* **WORK INSTRUCTIONS**: Beginning at the first line of the data, print each line exactly, stopping after the line that contains "the desk top".
━━━━━━━━━━━━━━━━━━━━
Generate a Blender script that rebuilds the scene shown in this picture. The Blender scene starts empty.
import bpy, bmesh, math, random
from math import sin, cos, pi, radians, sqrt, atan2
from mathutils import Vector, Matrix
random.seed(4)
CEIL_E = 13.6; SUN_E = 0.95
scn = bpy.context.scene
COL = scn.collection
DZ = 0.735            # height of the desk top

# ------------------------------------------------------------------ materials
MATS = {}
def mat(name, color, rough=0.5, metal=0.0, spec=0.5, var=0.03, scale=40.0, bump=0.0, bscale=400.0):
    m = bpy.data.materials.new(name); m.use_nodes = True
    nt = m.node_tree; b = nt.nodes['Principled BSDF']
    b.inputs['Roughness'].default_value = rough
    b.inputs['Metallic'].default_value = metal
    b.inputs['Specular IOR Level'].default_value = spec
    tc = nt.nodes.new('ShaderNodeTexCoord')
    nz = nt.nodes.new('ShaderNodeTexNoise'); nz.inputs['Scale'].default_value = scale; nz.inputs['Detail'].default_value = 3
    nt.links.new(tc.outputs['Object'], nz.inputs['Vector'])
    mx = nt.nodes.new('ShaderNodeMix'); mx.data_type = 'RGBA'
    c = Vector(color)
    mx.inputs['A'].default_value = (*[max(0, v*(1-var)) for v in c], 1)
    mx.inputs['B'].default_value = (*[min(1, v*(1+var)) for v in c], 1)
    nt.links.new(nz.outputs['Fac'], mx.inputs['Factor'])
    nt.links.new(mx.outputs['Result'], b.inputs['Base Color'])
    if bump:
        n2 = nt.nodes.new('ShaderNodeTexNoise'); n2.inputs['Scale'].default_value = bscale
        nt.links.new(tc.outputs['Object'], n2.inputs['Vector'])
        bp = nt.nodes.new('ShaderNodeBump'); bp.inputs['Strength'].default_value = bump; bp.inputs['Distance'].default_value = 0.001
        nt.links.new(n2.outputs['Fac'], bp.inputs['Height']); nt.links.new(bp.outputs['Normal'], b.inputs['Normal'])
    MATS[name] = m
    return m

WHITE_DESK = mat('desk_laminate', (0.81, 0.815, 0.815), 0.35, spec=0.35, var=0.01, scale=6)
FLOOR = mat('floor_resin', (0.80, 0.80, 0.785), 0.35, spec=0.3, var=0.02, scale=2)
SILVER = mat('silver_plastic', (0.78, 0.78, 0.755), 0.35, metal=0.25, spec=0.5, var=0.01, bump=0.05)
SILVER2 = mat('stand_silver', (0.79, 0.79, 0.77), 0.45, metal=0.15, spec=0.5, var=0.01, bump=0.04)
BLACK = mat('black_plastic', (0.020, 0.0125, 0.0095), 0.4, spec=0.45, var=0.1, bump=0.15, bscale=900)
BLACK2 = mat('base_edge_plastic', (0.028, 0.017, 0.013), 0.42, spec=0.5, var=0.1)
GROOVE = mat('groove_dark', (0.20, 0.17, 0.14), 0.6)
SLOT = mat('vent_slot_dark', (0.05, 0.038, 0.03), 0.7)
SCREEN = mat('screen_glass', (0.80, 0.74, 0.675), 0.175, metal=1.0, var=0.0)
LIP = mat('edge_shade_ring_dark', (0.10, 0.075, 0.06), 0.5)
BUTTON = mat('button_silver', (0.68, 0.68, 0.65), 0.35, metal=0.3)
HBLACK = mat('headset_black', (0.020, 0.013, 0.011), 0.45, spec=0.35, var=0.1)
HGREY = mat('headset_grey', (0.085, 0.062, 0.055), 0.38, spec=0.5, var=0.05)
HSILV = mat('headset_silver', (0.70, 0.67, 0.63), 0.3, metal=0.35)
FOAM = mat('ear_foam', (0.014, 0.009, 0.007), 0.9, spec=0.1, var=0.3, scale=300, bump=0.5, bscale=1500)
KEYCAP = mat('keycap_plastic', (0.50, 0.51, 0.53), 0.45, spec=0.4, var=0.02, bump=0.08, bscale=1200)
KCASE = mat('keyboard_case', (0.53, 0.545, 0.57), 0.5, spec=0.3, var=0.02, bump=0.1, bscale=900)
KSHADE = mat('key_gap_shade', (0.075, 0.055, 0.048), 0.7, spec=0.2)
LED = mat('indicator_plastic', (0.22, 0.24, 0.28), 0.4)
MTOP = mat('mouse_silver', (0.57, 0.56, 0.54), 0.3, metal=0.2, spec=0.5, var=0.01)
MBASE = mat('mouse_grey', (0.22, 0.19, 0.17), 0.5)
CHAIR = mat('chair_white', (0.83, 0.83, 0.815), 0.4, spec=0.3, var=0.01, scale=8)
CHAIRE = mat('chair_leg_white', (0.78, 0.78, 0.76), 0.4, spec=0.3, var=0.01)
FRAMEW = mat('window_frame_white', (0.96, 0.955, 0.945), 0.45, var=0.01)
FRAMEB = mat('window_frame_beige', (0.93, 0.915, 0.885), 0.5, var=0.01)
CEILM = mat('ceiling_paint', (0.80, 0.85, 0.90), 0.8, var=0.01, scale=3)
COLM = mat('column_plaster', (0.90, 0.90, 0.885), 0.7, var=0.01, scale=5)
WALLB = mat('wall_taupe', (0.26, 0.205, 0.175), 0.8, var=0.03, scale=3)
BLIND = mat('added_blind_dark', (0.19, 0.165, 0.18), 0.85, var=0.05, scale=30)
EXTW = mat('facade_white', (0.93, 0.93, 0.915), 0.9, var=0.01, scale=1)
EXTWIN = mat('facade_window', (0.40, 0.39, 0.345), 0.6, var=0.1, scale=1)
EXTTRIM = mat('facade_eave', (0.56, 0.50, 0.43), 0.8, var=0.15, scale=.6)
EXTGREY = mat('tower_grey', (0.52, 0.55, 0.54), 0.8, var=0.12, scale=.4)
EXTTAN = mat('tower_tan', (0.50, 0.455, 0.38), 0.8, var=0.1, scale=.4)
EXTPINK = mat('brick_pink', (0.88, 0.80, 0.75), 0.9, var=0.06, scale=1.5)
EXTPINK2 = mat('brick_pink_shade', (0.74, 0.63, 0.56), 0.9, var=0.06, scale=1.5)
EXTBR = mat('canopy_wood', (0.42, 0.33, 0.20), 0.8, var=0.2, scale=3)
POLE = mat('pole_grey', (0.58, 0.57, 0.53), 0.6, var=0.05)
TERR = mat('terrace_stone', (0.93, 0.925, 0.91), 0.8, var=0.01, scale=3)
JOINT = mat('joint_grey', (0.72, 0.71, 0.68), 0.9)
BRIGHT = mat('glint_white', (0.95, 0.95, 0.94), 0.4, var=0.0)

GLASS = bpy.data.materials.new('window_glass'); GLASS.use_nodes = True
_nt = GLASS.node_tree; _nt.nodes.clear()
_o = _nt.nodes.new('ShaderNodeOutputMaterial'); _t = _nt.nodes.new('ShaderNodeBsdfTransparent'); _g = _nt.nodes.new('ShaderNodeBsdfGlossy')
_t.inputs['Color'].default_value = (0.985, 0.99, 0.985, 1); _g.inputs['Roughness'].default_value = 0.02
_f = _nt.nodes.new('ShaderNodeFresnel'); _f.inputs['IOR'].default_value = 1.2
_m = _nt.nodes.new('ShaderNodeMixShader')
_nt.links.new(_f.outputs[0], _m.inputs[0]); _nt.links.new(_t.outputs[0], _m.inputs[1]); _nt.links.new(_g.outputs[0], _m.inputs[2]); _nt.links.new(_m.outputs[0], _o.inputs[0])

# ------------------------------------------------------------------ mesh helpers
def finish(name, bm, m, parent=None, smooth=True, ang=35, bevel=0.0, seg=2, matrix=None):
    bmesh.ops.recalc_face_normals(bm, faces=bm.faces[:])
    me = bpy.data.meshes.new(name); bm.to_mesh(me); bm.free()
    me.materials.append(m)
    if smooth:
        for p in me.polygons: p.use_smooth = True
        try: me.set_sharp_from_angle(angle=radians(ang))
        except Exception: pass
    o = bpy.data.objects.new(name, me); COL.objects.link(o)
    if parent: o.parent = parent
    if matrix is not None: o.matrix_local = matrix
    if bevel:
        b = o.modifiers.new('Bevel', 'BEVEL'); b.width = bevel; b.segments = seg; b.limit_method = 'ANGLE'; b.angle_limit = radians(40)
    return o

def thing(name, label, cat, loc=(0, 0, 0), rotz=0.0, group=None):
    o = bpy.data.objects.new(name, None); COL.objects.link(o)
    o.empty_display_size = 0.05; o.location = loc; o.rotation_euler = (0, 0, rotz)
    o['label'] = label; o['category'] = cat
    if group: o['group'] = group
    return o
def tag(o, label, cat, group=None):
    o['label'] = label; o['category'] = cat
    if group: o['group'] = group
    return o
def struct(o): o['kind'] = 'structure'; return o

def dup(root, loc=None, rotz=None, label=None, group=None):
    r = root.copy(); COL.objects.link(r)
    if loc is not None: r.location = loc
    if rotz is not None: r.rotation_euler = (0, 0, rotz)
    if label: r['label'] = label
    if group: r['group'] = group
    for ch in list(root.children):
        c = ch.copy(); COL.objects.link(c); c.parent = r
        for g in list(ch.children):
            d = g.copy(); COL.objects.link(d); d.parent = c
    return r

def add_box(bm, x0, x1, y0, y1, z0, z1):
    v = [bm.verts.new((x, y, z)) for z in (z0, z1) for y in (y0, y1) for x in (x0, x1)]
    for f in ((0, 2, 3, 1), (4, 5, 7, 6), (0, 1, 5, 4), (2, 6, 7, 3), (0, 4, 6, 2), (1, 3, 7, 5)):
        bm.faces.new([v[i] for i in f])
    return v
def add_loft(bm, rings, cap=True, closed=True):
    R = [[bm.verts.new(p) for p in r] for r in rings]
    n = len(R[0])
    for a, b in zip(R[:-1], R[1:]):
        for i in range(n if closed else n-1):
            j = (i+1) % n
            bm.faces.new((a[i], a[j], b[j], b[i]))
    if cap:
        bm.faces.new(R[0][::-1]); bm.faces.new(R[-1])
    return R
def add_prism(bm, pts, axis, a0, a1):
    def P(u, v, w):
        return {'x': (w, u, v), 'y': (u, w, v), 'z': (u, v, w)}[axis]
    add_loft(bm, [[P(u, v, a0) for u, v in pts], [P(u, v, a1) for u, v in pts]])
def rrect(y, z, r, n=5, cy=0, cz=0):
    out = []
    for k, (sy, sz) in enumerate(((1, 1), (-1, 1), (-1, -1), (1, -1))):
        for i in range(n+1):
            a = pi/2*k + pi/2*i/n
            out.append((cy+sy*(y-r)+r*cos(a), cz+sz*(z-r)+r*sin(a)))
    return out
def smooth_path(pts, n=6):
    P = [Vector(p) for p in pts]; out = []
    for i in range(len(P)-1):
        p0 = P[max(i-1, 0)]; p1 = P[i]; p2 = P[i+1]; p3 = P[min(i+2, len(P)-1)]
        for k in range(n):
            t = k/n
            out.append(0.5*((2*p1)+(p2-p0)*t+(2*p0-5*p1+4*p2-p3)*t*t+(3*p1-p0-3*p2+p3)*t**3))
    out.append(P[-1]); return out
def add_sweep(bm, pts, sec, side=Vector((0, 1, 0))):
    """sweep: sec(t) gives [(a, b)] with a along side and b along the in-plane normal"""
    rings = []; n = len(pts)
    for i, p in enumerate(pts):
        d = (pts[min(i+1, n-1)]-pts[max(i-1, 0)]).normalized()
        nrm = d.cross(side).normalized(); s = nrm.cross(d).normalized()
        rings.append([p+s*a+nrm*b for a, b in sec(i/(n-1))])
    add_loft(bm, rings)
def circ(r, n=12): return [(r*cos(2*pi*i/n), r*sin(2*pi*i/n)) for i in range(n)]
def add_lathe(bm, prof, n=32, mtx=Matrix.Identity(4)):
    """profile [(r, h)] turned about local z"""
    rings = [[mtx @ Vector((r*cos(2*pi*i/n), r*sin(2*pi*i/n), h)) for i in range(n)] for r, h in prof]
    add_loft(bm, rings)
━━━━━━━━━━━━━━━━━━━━
* **RESULT OF THIS EXERCISE**:
Generate a Blender script that rebuilds the scene shown in this picture. The Blender scene starts empty.
import bpy, bmesh, math, random
from math import sin, cos, pi, radians, sqrt, atan2
from mathutils import Vector, Matrix
random.seed(4)
CEIL_E = 13.6; SUN_E = 0.95
scn = bpy.context.scene
COL = scn.collection
DZ = 0.735            # height of the desk top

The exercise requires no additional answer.